Los escraches empezaron en Argentina, en los años 90, cuando el gobierno de Carlos Menem amnistió a los responsables de algunos de los crímenes más brutales de la dictadura militar. Uno de los primeros escraches se realizó frente al domicilio del general Videla, en Buenos Aires, y lo llevaron a cabo hijos de desaparecidos. Luego hubo otros escraches frente a las casas de varios torturadores famosos de la Escuela de Mecánica de la Armada. Pero poco a poco los escraches se convirtieron en un arma de intimidación política contra los enemigos ideológicos.
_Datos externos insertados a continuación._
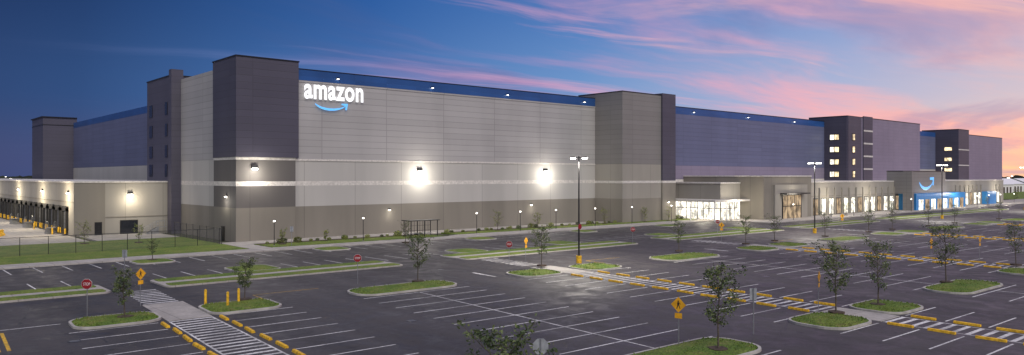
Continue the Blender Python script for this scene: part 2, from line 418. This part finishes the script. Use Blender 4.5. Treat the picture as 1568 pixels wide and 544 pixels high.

Y así llegaron a España, en los años más duros de la crisis, cuando se empezaron a hacer escraches contra los políticos a los que se acusaba de ser culpables de los desahucios o de las quiebras bancarias. Ada Colau fue una de las primeras en optar por este método de intimidación política. Y Pablo Iglesias también lo puso en circulación cuando le montó un escrache, con Íñigo Errejón y otros futuros dirigentes de Podemos, a Rosa Díez en la Universidad Complutense.

Cuando vi estas cosas -y la ufana irresponsabilidad con que las ejercía la izquierda más histéricamente justiciera-, pensé que no tardarían en aparecer los escraches en sentido contrario, y no sólo de la extrema derecha, sino también de los dirigidos por mafiosos o personas de dudosa moralidad. Y así ha sido. Primero fueron policías locales de Madrid contra un responsable municipal de un partido de izquierdas. Luego los hicieron algunos trabajadores públicos que reclamaban mejoras salariales. Y este verano sufrieron un escrache los propios dirigentes de Podemos cuando celebraban una reunión en Zaragoza. Y ahora hemos llegado a este escrache en Palma contra los jueces que llevan un caso muy grave de corrupción. Y eso que no podemos olvidar que el Ayuntamiento de Pamplona lleva haciendo un escrache continuado -y pagado con fondos públicos- contra los cinco integrantes de la "Manada" que presuntamente violaron a una chica en un portal. Y por cierto, en ese escrache hasta hay una instalación artística en forma de cinco figuras de ahorcados en un puente. Es una brutal reivindicación de los linchamientos del Ku Klux Klan, aunque la ideología de quien los monta se haga pasar por muy distinta. No lo es, por supuesto, porque todos los escraches y todas las formas de intimidación contra los servidores públicos no son sino pruebas de barbarie y de violencia tribal. Que nos demuestran que estamos cada vez más cerca de la Edad Media y cada vez más lejos de la Ilustración. Huyendo de la razón y de los derechos civiles. Pasándonos por el forro el respeto a las leyes. Y pisoteando todo lo que tenga que ver con la libertad de pensamiento, eso mismo que nos hace humanos. Y libres.